I had reported to work early today in order to get some things done before our meeting which I believed would start around 10am since my colleague usually shows up at work around that time. But as the hours rolled by and my colleague remained absent, I decided that he had forgotten all about our meeting (my cellphone battery was dead so I couldn't contact him either) and turned my attention to other pressing matters I had on my to-do list. So it wasn't so bad that I got stood up.
Besides, I had important letters to write for various purposes to administration officials in relation to the coming registration period. I was also busy with setting teaching assignments for our teaching staff for the coming semester--which is one of the toughest tasks I've ever handled as we are don't have enough faculty members to handle all the courses we need to offer each school term.

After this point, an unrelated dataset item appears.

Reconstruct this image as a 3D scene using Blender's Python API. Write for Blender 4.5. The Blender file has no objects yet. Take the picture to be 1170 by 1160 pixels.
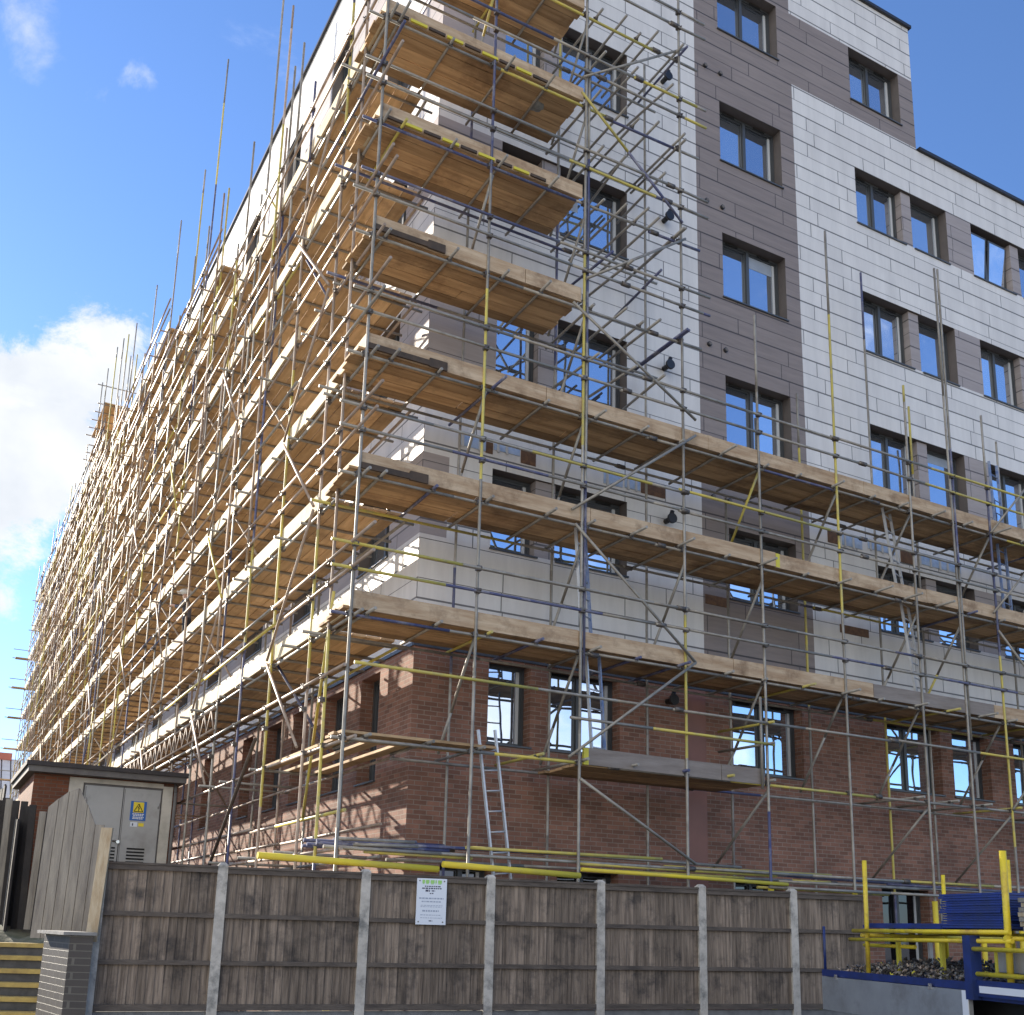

In fact, I nearly didn't get those done as I was always being interrupted by a constant stream of students coming in to my office to see me for all sorts of reasons. A small percentage of these were students who were dismissed due to failing grades and needed my recommendation to back up their appeal for readmission. These cases take a lot of my time as I have to review their supporting documents and talk to each student before deciding whether I should recommend approval or disapproval of his/her readmission. Some of the students were those whose final projects I was supervising as well and it took some time as well to read drafts of their final papers before I could approve of them. Most of the students though who came simply needed my signature for all sorts of forms they had to accomplish for the coming registration period. While it doesn't take too much time for me to ask a few questions before affixing my signature on the forms, these brief interruptions can still be annoying as they usually break my train of thought when I'm especially working on something difficult--like making teaching assignments!
Sigh. Such is my life in between school terms.